Photoconductivity of α-Methylnaphthalene Alone and with an Incorporated Solute

Abstract

Exposure of α-methylnaphthalene to strongly absorbed uv light and externally applied voltage produced photocurrent in the range of 10−9 to 10−7 A/cm2; their magnitude depended on the polarity of the illuminated electrode. The illumination through the positive electrode gave a photocurrent 15 times greater than when the negative electrode was illuminated. The mobilities of the positive and negative carriers were determined to be 1.2×10−4 and 5×10−5 cm2/V·sec, respectively. The former value is of the same order of magnitude as the theoretical value calculated for a positively charged α-methylnaphthalene ion. The temperature dependence of the mobility of the positive carrier indicated that the carrier may be either an ion or a hole with a long hopping time.
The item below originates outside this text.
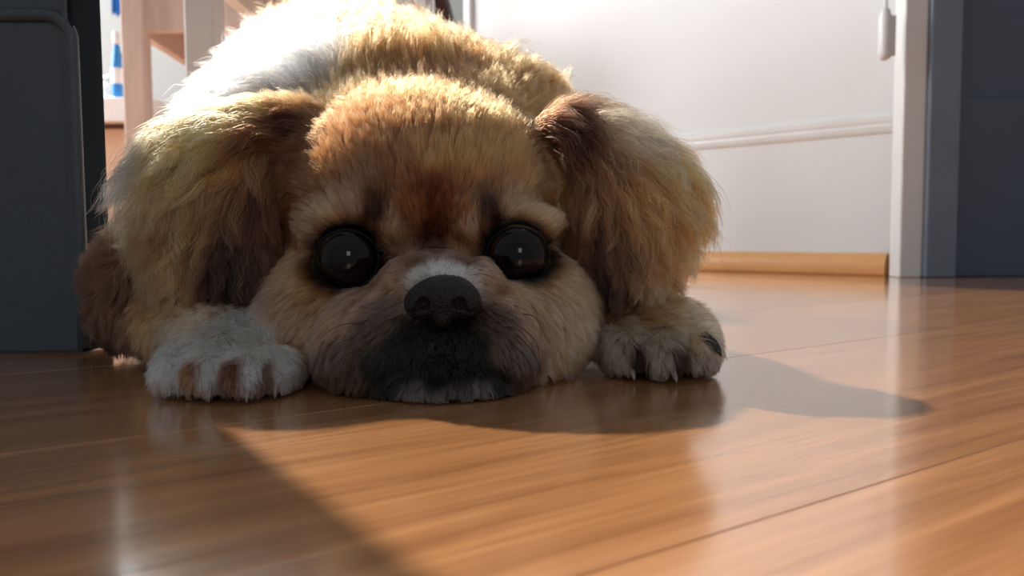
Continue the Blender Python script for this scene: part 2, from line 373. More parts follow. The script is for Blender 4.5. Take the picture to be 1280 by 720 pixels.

Current—voltage measurements show that saturation is not reached at the highest field strength employed, 40 000 V/cm, and most likely would not be reached below fields of 106 V/cm. On this basis a theoretical efficiency of 1% for charge production was estimated. A non-Ohmic behavior of the photocurrent was observed, which suggested the presence of either a potential well at the electrode or the influence of space charge effects. The incorporation of a solute, 9,10-diphenylanthracene, reduced the current to 25% of that for the solvent alone, indicating extensive energy transfer to the solute and not simply to differences in mobility. The mechanism of charge production was interpreted either as an exciton interacting with the electrode to produce holes or as ionization of the solvent near the electrode with differences in recombination rates of the charges with the electrode.